Теперь я могла видеть шахту воочию.

Здесь, внизу, были воссозданы повседневные моменты из жизни горных мастеров: вот крепильщик устанавливает перекрытия в забое, а проходчики вручную отгружают уголь в деревянные вагонетки. Все они в протёртой одежде, на головах – лёгкие кепки, которые никак не смогут защитить от падающих камней. Видимо, так работали в шахтах, когда эта профессия только появилась. В гнетущей темноте, грязи и неизвестности – выйдешь ты сегодня живым наверх или нет. Мы с Викой притихли.

Но с каждым шагом картина становилась всё более обнадёживающей: мы шли мимо широких и ярко освещённых шурфов и забоев, где современных рабочих защищали прочные шлемы и специальные маски. И хотя их труд по-прежнему тяжёл и опасен, сейчас в шахтах много техники, которая облегчает участь горняка, вроде скреперов с большими ковшами, огромных лебёдок и других прибамбасов, которые, наверное, ужасно интересны мальчишкам.


***

Выбравшись наверх, мы очутились в краю мельниц. Здесь было светло; после шахты нужно время, чтобы привыкнуть. Сквозь длинные, высокие окна лилось солнце, под старыми мельничными колёсами журчала вода, и я, наконец, выдохнула с облегчением.

Были здесь и более современные механизмы с какими-то трубами, шестернями и валами, так что порой возникало ощущение, что очутился внутри огромных часов. Меня очаровала самая большая из старых деревянных мельниц – своим размеренным ходом и уютным поскрипыванием она напомнила мне светлые детские сказки, в которых всегда обретаешь счастье, что бы ни происходило.


***

А потом мы попали в залы, по которым можно изучать физику – сообщающиеся сосуды, всевозможные маятники, оптические фокусы… Никогда у меня не было склонности к точным наукам, но физику я любила за её конкретность и приближенность к жизни. И до сих пор я помню нашего преподавателя – прекрасного Владимира Владимировича Сперантова – улыбчивого и тёплого, с живым взглядом. Ему было за семьдесят, когда он преподавал у нас.
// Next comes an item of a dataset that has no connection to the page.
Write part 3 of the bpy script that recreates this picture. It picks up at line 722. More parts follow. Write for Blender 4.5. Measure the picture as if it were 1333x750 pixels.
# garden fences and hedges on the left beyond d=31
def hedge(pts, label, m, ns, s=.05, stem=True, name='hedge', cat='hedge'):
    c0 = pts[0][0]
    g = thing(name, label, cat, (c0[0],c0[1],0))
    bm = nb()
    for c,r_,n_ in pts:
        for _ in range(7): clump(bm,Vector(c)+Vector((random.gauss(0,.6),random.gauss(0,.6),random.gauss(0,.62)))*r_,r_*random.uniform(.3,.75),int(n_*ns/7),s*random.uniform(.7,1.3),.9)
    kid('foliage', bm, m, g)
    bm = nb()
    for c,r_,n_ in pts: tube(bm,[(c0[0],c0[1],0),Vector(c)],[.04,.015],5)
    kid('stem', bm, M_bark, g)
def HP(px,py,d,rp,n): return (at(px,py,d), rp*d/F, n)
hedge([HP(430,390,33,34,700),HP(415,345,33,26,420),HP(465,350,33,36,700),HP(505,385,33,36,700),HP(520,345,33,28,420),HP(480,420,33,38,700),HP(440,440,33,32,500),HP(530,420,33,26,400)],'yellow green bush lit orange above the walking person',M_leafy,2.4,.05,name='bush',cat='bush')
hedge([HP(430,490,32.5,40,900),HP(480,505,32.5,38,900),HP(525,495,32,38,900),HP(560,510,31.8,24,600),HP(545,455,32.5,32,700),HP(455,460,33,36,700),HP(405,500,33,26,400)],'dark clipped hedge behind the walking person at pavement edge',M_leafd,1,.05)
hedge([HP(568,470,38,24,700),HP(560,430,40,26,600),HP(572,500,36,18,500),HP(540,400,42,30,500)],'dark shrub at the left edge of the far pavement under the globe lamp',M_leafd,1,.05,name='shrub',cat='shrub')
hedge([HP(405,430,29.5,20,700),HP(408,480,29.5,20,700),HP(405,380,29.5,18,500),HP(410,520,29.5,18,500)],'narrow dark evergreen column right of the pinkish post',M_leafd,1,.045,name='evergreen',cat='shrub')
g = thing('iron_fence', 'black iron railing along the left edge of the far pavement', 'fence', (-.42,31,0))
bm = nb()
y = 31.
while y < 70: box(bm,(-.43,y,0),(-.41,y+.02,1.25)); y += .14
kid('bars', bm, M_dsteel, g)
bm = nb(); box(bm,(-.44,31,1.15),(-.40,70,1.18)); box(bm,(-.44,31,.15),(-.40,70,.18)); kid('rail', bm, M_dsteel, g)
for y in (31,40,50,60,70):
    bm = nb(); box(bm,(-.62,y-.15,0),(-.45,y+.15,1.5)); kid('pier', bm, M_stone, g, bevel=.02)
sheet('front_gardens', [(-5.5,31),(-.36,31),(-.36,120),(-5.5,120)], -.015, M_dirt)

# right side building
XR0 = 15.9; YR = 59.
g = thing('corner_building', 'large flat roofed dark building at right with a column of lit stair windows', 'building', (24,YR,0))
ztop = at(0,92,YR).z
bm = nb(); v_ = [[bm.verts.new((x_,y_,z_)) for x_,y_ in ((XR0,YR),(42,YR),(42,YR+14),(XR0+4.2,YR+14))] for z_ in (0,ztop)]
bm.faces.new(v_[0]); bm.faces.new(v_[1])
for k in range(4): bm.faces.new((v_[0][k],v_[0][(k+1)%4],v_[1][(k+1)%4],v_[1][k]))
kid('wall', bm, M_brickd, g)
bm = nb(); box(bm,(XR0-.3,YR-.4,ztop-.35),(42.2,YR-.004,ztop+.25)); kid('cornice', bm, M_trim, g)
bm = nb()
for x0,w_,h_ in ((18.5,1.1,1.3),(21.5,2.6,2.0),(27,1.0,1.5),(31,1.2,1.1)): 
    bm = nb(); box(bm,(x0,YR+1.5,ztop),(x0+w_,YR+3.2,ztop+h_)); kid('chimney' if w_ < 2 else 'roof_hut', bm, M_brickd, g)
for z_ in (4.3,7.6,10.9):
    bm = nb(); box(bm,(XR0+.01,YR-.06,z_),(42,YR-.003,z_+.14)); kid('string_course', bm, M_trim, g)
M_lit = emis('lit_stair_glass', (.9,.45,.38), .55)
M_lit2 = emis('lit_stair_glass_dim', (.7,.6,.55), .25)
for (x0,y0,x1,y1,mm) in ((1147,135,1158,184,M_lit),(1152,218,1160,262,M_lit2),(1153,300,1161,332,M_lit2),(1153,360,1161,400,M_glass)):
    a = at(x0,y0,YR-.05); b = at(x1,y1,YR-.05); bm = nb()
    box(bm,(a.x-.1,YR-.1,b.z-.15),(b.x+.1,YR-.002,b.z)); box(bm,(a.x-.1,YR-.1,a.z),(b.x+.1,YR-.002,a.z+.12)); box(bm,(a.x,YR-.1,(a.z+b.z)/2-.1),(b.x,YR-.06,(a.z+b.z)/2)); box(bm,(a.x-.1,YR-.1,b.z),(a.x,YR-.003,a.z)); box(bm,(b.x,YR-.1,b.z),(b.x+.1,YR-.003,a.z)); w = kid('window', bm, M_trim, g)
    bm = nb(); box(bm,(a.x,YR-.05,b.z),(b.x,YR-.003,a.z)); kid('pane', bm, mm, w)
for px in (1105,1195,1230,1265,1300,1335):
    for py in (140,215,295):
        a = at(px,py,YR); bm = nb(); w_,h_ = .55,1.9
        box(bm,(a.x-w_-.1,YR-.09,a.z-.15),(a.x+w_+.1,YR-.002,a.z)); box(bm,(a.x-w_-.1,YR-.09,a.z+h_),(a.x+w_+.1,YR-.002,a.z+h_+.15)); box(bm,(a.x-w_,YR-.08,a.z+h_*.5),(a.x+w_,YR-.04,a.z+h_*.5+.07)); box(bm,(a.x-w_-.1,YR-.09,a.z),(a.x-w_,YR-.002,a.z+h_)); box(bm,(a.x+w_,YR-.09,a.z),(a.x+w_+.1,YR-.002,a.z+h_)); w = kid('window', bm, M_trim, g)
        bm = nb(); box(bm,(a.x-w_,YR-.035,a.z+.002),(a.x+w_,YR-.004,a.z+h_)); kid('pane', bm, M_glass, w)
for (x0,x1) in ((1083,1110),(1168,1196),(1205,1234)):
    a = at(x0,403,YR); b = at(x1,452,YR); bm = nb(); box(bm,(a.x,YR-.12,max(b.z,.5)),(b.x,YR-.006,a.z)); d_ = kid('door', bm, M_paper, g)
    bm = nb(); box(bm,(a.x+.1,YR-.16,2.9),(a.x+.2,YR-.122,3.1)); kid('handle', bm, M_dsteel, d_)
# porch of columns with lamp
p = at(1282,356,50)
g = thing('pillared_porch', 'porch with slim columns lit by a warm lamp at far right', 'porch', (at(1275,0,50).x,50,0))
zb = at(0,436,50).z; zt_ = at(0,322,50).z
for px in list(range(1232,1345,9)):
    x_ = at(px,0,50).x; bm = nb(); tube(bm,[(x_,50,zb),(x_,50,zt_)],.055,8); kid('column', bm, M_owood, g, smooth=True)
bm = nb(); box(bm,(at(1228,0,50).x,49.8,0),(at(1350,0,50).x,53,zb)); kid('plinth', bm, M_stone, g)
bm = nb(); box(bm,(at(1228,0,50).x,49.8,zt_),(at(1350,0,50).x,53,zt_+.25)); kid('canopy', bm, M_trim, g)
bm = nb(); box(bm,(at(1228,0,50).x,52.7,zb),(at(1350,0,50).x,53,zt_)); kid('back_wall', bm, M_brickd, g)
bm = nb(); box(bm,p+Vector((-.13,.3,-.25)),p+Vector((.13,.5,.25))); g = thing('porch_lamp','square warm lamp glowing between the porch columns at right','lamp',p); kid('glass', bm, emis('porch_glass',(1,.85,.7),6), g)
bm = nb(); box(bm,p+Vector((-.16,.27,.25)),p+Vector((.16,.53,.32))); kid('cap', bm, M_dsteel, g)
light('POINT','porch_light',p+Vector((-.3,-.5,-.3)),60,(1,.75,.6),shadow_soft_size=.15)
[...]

Мне казалось, что он пришёл к нам прямиком из XIX века, настолько он был с нами по-рыцарски галантен, уважительно называл нас, двенадцатилетних школьников, на «Вы», и всегда отвечал на все вопросы, включая самые смешные. А мне тогда действительно очень хотелось узнавать о том, как всё устроено в мире, и каждый урок я спрашивала: «А как тяжёлый самолёт держится в воздухе и не падает?», «А почему нельзя прыгнуть с балкона с зонтиком как с парашютом?», «Как работает центробежная сила?», «Как возникают миражи в пустыне?». А мои одноклассники в это время были одержимы идеей вечного двигателя и каждый раз придумывали варианты как его создать. И Владимир Владимирович всегда воспринимал нас всерьёз, обсуждал с нами мои вопросы и гипотезы мальчиков и старался сухую теорию объяснять на пальцах и живых примерах.

А однажды он устроил нам праздник – взял наш класс с собой в университет недалеко от станции метро Спортивная (где он тоже преподавал), чтобы показать вживую разные физические явления – например, броуновское движение или опыты с вакуумом. Помню, как мы смотрели, затаив дыхание. И самым ценным были не только эти эксперименты, но то, как В.В. стремился «заразить» нас своей увлечённостью.

Притом, что всю жизнь он посвятил именно физике, Владимир Владимирович оказался разносторонним человеком: моё восхищение достигло поистине космических высот, когда я узнала, что в свободное время он играет на пианино и рисует картины. «Чего и вам советую, – доброжелательно прибавил он. – Очень развивает правое полушарие. И в целом искусство – прекрасная и незаменимая вещь».